#### Data for processing
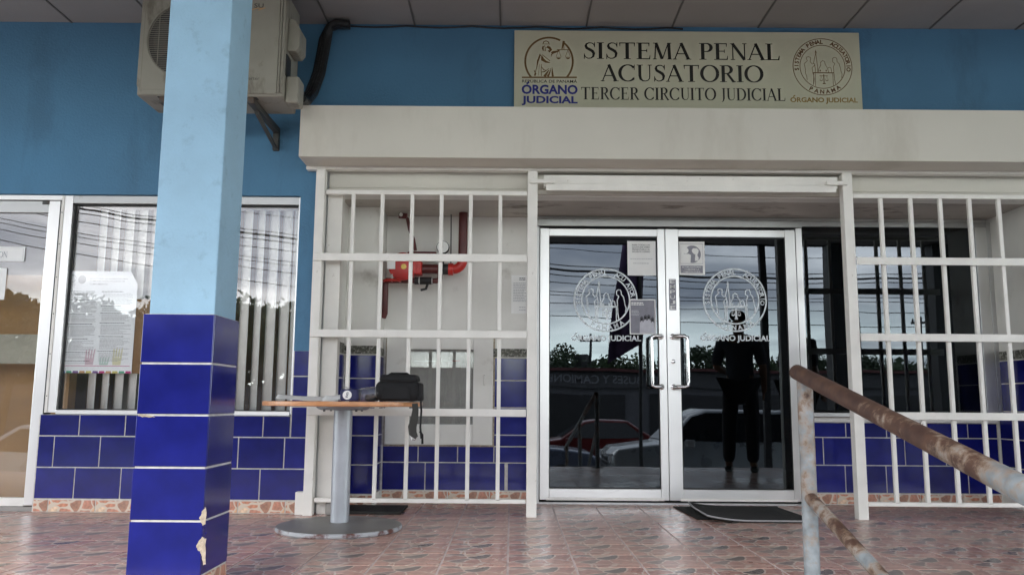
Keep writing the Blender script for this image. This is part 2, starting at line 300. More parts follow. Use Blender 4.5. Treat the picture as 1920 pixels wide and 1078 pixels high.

--

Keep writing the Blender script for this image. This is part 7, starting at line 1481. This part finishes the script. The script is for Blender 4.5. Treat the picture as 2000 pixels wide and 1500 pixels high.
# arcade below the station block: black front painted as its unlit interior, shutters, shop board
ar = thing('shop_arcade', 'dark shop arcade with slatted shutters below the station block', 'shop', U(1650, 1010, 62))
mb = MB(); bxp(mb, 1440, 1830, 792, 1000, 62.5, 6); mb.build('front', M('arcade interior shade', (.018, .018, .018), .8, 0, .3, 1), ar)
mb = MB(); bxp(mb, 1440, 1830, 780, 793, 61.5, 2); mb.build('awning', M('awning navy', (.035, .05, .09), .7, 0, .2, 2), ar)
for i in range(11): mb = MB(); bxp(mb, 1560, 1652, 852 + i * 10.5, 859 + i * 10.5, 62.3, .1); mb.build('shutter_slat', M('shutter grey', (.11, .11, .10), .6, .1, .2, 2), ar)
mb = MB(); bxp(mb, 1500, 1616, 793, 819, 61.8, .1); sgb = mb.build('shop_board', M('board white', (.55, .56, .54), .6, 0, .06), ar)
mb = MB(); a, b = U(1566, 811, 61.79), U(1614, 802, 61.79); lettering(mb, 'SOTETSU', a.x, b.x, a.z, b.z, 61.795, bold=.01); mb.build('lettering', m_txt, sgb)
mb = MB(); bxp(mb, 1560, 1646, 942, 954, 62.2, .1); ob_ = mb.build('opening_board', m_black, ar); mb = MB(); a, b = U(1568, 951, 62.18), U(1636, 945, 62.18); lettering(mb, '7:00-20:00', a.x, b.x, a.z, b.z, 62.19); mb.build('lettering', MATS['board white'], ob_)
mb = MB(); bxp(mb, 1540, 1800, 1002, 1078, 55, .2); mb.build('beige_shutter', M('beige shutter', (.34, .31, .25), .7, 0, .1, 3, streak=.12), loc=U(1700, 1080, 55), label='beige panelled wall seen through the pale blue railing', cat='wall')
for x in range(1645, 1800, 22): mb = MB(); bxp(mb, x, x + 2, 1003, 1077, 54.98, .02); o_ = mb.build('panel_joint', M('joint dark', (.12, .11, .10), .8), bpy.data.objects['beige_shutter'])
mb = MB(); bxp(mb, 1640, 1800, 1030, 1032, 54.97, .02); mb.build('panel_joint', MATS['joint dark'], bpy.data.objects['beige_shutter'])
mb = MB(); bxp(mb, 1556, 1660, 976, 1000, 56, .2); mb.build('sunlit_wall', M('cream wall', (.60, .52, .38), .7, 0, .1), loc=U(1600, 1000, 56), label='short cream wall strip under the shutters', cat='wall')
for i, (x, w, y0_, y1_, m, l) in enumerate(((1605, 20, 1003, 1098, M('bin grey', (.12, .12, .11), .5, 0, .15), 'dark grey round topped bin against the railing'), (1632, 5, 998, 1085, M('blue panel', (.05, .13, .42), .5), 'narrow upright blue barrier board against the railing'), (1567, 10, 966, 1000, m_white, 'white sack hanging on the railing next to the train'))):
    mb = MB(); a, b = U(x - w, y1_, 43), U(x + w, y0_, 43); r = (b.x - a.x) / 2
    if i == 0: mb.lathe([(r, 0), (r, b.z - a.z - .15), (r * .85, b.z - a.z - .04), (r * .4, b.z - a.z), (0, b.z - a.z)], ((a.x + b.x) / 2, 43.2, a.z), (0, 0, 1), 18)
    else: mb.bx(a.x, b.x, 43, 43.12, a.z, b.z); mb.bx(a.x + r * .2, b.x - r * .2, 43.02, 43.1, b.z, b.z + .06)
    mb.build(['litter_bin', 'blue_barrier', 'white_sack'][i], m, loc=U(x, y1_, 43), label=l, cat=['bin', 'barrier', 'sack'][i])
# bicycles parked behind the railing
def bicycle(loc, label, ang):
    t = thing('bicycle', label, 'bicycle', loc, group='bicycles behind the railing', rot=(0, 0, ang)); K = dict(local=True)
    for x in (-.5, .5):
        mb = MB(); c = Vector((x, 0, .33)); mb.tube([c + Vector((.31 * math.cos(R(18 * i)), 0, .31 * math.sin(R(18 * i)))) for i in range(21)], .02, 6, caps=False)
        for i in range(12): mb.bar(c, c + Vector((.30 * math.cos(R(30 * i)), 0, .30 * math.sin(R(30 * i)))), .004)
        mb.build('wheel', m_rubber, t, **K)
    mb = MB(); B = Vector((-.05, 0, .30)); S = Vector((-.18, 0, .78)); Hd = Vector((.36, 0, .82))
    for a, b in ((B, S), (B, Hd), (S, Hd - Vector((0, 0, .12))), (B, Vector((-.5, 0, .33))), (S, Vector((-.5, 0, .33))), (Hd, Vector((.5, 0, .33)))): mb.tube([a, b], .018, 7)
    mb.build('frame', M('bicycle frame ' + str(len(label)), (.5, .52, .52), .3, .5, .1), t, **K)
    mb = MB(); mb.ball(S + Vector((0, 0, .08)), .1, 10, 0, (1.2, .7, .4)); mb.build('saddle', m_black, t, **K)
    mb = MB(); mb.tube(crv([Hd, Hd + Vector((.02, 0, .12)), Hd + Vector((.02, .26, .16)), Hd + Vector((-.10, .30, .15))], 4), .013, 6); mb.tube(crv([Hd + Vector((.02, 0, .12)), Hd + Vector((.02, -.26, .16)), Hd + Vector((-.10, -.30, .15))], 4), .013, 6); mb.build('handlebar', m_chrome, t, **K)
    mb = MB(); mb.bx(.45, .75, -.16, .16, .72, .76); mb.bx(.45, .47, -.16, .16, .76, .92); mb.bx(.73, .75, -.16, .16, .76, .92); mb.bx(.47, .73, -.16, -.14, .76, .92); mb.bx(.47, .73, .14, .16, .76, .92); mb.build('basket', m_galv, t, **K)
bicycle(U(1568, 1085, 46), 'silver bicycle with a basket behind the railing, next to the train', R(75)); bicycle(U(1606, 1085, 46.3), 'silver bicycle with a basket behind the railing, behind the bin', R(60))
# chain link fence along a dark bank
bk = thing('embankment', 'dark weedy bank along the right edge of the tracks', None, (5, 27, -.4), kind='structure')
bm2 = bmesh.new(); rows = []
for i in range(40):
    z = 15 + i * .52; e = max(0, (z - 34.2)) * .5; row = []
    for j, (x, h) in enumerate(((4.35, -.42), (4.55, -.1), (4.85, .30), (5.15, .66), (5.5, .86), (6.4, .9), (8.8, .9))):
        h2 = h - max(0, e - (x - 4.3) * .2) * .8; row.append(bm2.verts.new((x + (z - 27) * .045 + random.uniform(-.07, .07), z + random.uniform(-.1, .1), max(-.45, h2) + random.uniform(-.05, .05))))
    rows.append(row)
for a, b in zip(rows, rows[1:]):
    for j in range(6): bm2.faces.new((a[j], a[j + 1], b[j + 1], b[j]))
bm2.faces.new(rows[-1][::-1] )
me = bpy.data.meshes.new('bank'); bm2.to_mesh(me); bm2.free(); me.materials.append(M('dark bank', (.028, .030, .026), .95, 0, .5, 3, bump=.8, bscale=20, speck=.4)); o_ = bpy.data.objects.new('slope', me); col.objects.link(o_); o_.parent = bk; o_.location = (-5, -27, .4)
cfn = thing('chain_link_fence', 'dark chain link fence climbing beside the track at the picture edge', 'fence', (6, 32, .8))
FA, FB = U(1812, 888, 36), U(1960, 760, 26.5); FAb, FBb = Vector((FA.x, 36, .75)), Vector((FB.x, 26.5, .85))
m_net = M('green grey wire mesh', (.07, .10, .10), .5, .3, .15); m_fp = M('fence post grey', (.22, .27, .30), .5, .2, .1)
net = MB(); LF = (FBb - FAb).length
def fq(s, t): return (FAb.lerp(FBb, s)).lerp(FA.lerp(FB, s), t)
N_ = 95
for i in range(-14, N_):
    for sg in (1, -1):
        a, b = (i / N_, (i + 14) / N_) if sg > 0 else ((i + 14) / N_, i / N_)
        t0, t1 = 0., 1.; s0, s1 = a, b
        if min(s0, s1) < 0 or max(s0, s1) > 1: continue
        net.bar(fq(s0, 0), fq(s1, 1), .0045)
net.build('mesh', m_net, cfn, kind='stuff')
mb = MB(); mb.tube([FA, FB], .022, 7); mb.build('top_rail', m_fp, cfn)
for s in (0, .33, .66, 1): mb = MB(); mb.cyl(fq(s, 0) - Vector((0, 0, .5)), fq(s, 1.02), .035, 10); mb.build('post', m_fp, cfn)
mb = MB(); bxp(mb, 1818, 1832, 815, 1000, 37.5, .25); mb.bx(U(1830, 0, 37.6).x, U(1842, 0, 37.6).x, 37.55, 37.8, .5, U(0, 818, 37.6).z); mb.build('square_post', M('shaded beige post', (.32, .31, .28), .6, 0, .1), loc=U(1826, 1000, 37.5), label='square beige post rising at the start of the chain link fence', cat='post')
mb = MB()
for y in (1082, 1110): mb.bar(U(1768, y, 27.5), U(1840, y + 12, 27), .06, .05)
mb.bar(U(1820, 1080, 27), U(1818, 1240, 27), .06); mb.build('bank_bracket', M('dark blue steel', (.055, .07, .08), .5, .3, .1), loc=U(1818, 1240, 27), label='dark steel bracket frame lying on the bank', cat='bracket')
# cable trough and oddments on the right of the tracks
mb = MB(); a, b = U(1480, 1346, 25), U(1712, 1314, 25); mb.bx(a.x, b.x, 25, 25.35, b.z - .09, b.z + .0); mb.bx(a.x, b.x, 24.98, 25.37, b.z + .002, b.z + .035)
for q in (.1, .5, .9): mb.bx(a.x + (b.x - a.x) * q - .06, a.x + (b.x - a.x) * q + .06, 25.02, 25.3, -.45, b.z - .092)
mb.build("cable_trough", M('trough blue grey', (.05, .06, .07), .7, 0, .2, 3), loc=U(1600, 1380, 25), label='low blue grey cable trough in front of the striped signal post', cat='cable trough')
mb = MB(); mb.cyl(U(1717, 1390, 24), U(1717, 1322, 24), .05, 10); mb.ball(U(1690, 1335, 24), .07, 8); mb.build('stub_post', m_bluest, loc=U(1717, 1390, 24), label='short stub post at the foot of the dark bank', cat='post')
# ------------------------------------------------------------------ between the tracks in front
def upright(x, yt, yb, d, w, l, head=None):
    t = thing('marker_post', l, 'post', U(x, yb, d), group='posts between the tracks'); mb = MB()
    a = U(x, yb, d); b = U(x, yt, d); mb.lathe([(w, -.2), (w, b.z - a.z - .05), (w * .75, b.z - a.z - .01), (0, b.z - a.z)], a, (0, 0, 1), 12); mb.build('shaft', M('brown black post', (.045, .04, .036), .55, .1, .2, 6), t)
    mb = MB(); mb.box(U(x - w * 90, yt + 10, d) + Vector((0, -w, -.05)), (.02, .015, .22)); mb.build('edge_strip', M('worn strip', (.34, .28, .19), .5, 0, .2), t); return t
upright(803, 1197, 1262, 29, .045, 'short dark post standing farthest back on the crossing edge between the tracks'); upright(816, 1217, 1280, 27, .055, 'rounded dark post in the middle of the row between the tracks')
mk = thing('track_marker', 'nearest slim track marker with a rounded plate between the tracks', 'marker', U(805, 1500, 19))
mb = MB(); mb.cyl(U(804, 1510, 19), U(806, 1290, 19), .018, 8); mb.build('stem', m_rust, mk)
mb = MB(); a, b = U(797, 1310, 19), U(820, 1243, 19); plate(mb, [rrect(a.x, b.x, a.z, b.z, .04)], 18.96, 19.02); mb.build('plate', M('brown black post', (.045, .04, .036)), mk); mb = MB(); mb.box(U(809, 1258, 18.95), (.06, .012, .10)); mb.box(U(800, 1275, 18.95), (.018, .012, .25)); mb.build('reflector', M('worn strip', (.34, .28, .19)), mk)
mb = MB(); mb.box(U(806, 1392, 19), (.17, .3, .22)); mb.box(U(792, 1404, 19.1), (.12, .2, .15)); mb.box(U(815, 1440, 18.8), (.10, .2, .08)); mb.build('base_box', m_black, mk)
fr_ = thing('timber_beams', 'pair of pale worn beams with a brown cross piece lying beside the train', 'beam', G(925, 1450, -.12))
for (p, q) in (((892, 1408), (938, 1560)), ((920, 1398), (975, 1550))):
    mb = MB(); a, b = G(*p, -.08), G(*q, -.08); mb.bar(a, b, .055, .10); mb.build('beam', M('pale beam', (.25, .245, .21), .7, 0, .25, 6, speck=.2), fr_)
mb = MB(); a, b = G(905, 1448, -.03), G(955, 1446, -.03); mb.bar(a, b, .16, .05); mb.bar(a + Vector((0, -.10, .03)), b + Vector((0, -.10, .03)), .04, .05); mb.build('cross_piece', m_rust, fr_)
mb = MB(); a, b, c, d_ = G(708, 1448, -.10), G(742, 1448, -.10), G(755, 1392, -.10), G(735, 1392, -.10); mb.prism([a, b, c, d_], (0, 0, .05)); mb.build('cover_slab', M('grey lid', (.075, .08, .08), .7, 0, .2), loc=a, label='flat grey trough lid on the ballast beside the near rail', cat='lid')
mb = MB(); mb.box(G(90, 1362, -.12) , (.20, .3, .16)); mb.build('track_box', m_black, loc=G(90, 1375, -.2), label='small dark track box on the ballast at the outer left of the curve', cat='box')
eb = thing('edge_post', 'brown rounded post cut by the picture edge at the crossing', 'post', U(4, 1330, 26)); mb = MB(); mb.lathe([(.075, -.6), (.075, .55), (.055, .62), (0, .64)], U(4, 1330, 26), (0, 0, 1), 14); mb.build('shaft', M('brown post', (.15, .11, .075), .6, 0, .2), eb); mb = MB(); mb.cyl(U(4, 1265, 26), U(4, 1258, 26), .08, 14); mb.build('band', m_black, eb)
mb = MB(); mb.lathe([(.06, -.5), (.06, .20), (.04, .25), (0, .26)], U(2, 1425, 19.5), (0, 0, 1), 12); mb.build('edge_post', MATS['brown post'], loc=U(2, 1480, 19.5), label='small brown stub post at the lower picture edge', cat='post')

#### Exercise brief
Copy exactly, and only, the lines from the one containing "rows.append(row)" through the one containing "bm2.faces.new(rows[-1][::-1] )".

#### Result below
    rows.append(row)
for a, b in zip(rows, rows[1:]):
    for j in range(6): bm2.faces.new((a[j], a[j + 1], b[j + 1], b[j]))
bm2.faces.new(rows[-1][::-1] )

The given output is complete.